» **DIRECTION**:
Return every entry exactly as written.

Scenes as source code
◇ ◇ ◇ ◇ ◇

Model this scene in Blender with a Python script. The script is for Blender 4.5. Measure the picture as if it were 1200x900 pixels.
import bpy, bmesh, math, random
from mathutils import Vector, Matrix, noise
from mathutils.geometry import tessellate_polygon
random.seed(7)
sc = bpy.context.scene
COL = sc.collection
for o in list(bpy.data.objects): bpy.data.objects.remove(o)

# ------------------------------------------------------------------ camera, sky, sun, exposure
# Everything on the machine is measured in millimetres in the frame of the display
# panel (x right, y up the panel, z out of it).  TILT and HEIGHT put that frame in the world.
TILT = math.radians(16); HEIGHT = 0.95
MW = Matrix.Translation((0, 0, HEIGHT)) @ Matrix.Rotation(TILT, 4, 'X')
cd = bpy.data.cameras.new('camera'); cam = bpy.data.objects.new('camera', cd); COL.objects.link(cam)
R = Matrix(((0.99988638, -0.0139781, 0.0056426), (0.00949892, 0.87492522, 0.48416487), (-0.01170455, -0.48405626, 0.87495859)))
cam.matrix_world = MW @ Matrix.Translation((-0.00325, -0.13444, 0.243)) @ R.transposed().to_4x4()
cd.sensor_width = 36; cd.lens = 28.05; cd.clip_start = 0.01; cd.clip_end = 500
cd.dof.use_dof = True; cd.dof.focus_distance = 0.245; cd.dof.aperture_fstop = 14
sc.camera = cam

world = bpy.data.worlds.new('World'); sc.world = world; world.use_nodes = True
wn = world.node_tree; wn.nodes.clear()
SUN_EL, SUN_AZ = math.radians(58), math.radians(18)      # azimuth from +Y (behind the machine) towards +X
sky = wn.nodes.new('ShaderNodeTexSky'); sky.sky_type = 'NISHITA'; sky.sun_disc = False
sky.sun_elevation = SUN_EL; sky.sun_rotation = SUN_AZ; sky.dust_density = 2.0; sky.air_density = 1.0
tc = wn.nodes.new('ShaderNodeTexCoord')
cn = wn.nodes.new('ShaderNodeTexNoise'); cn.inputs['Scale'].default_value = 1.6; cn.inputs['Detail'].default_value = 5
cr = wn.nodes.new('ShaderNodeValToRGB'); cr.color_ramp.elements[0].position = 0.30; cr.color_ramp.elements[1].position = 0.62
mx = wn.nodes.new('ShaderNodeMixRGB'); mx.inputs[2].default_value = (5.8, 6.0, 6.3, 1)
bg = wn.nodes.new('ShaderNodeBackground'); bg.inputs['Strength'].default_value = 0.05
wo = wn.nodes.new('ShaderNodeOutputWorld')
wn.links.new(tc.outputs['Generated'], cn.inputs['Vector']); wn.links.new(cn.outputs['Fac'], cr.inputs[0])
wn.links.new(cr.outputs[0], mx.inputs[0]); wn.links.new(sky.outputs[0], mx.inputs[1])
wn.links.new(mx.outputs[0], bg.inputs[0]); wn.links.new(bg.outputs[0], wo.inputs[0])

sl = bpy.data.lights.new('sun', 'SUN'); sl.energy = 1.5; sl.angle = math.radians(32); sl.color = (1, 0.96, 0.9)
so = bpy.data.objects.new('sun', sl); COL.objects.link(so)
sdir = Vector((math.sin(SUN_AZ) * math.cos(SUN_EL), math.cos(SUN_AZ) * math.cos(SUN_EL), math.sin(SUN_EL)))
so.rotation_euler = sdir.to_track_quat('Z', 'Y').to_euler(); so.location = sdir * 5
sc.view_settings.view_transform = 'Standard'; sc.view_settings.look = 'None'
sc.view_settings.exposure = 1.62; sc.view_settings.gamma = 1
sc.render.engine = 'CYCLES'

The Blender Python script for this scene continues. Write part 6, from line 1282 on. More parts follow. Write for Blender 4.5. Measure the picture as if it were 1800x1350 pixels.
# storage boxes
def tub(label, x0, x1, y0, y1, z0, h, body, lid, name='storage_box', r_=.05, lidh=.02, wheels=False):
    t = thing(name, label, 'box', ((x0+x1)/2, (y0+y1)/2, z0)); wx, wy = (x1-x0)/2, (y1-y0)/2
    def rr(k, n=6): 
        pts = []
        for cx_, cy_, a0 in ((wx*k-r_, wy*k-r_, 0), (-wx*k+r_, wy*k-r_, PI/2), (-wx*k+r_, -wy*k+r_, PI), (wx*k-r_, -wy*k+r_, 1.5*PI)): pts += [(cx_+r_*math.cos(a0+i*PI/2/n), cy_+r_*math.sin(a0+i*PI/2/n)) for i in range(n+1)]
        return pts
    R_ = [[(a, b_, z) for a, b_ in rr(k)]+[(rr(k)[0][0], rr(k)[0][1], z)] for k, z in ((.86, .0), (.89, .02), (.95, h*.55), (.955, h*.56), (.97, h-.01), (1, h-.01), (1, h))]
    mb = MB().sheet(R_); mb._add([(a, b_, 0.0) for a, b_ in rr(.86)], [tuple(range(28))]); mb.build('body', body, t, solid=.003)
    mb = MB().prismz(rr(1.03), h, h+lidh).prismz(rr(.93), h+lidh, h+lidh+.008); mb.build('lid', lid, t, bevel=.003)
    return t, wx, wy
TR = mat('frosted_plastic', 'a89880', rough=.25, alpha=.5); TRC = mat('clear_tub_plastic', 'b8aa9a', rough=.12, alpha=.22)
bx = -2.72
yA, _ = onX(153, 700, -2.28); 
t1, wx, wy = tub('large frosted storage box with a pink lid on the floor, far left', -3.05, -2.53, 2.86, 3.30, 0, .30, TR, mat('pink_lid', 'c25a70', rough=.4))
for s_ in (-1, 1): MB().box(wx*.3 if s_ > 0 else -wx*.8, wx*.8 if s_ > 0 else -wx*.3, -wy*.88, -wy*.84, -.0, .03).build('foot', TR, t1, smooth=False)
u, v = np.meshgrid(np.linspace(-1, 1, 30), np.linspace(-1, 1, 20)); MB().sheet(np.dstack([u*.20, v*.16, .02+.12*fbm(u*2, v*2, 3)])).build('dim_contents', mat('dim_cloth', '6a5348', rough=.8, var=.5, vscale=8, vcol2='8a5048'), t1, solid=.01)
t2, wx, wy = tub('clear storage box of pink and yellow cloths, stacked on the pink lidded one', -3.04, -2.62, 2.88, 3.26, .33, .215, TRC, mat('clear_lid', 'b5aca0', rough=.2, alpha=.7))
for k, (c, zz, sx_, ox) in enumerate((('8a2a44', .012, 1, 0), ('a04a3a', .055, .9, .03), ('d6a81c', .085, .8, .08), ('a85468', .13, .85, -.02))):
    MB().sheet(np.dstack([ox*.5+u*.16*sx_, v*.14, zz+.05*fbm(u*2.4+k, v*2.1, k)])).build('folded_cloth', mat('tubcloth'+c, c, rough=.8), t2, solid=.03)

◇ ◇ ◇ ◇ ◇

» **OUTPUT OF THE TASK**:
Model this scene in Blender with a Python script. The script is for Blender 4.5. Measure the picture as if it were 1200x900 pixels.
import bpy, bmesh, math, random
from mathutils import Vector, Matrix, noise
from mathutils.geometry import tessellate_polygon
random.seed(7)
sc = bpy.context.scene
COL = sc.collection
for o in list(bpy.data.objects): bpy.data.objects.remove(o)

# ------------------------------------------------------------------ camera, sky, sun, exposure
# Everything on the machine is measured in millimetres in the frame of the display
# panel (x right, y up the panel, z out of it).  TILT and HEIGHT put that frame in the world.
TILT = math.radians(16); HEIGHT = 0.95
MW = Matrix.Translation((0, 0, HEIGHT)) @ Matrix.Rotation(TILT, 4, 'X')
cd = bpy.data.cameras.new('camera'); cam = bpy.data.objects.new('camera', cd); COL.objects.link(cam)
R = Matrix(((0.99988638, -0.0139781, 0.0056426), (0.00949892, 0.87492522, 0.48416487), (-0.01170455, -0.48405626, 0.87495859)))
cam.matrix_world = MW @ Matrix.Translation((-0.00325, -0.13444, 0.243)) @ R.transposed().to_4x4()
cd.sensor_width = 36; cd.lens = 28.05; cd.clip_start = 0.01; cd.clip_end = 500
cd.dof.use_dof = True; cd.dof.focus_distance = 0.245; cd.dof.aperture_fstop = 14
sc.camera = cam

world = bpy.data.worlds.new('World'); sc.world = world; world.use_nodes = True
wn = world.node_tree; wn.nodes.clear()
SUN_EL, SUN_AZ = math.radians(58), math.radians(18)      # azimuth from +Y (behind the machine) towards +X
sky = wn.nodes.new('ShaderNodeTexSky'); sky.sky_type = 'NISHITA'; sky.sun_disc = False
sky.sun_elevation = SUN_EL; sky.sun_rotation = SUN_AZ; sky.dust_density = 2.0; sky.air_density = 1.0
tc = wn.nodes.new('ShaderNodeTexCoord')
cn = wn.nodes.new('ShaderNodeTexNoise'); cn.inputs['Scale'].default_value = 1.6; cn.inputs['Detail'].default_value = 5
cr = wn.nodes.new('ShaderNodeValToRGB'); cr.color_ramp.elements[0].position = 0.30; cr.color_ramp.elements[1].position = 0.62
mx = wn.nodes.new('ShaderNodeMixRGB'); mx.inputs[2].default_value = (5.8, 6.0, 6.3, 1)
bg = wn.nodes.new('ShaderNodeBackground'); bg.inputs['Strength'].default_value = 0.05
wo = wn.nodes.new('ShaderNodeOutputWorld')
wn.links.new(tc.outputs['Generated'], cn.inputs['Vector']); wn.links.new(cn.outputs['Fac'], cr.inputs[0])
wn.links.new(cr.outputs[0], mx.inputs[0]); wn.links.new(sky.outputs[0], mx.inputs[1])
wn.links.new(mx.outputs[0], bg.inputs[0]); wn.links.new(bg.outputs[0], wo.inputs[0])

sl = bpy.data.lights.new('sun', 'SUN'); sl.energy = 1.5; sl.angle = math.radians(32); sl.color = (1, 0.96, 0.9)
so = bpy.data.objects.new('sun', sl); COL.objects.link(so)
sdir = Vector((math.sin(SUN_AZ) * math.cos(SUN_EL), math.cos(SUN_AZ) * math.cos(SUN_EL), math.sin(SUN_EL)))
so.rotation_euler = sdir.to_track_quat('Z', 'Y').to_euler(); so.location = sdir * 5
sc.view_settings.view_transform = 'Standard'; sc.view_settings.look = 'None'
sc.view_settings.exposure = 1.62; sc.view_settings.gamma = 1
sc.render.engine = 'CYCLES'

The Blender Python script for this scene continues. Write part 6, from line 1282 on. More parts follow. Write for Blender 4.5. Measure the picture as if it were 1800x1350 pixels.
# storage boxes
def tub(label, x0, x1, y0, y1, z0, h, body, lid, name='storage_box', r_=.05, lidh=.02, wheels=False):
    t = thing(name, label, 'box', ((x0+x1)/2, (y0+y1)/2, z0)); wx, wy = (x1-x0)/2, (y1-y0)/2
    def rr(k, n=6): 
        pts = []
        for cx_, cy_, a0 in ((wx*k-r_, wy*k-r_, 0), (-wx*k+r_, wy*k-r_, PI/2), (-wx*k+r_, -wy*k+r_, PI), (wx*k-r_, -wy*k+r_, 1.5*PI)): pts += [(cx_+r_*math.cos(a0+i*PI/2/n), cy_+r_*math.sin(a0+i*PI/2/n)) for i in range(n+1)]
        return pts
    R_ = [[(a, b_, z) for a, b_ in rr(k)]+[(rr(k)[0][0], rr(k)[0][1], z)] for k, z in ((.86, .0), (.89, .02), (.95, h*.55), (.955, h*.56), (.97, h-.01), (1, h-.01), (1, h))]
    mb = MB().sheet(R_); mb._add([(a, b_, 0.0) for a, b_ in rr(.86)], [tuple(range(28))]); mb.build('body', body, t, solid=.003)
    mb = MB().prismz(rr(1.03), h, h+lidh).prismz(rr(.93), h+lidh, h+lidh+.008); mb.build('lid', lid, t, bevel=.003)
    return t, wx, wy
TR = mat('frosted_plastic', 'a89880', rough=.25, alpha=.5); TRC = mat('clear_tub_plastic', 'b8aa9a', rough=.12, alpha=.22)
bx = -2.72
yA, _ = onX(153, 700, -2.28); 
t1, wx, wy = tub('large frosted storage box with a pink lid on the floor, far left', -3.05, -2.53, 2.86, 3.30, 0, .30, TR, mat('pink_lid', 'c25a70', rough=.4))
for s_ in (-1, 1): MB().box(wx*.3 if s_ > 0 else -wx*.8, wx*.8 if s_ > 0 else -wx*.3, -wy*.88, -wy*.84, -.0, .03).build('foot', TR, t1, smooth=False)
u, v = np.meshgrid(np.linspace(-1, 1, 30), np.linspace(-1, 1, 20)); MB().sheet(np.dstack([u*.20, v*.16, .02+.12*fbm(u*2, v*2, 3)])).build('dim_contents', mat('dim_cloth', '6a5348', rough=.8, var=.5, vscale=8, vcol2='8a5048'), t1, solid=.01)
t2, wx, wy = tub('clear storage box of pink and yellow cloths, stacked on the pink lidded one', -3.04, -2.62, 2.88, 3.26, .33, .215, TRC, mat('clear_lid', 'b5aca0', rough=.2, alpha=.7))
for k, (c, zz, sx_, ox) in enumerate((('8a2a44', .012, 1, 0), ('a04a3a', .055, .9, .03), ('d6a81c', .085, .8, .08), ('a85468', .13, .85, -.02))):
    MB().sheet(np.dstack([ox*.5+u*.16*sx_, v*.14, zz+.05*fbm(u*2.4+k, v*2.1, k)])).build('folded_cloth', mat('tubcloth'+c, c, rough=.8), t2, solid=.03)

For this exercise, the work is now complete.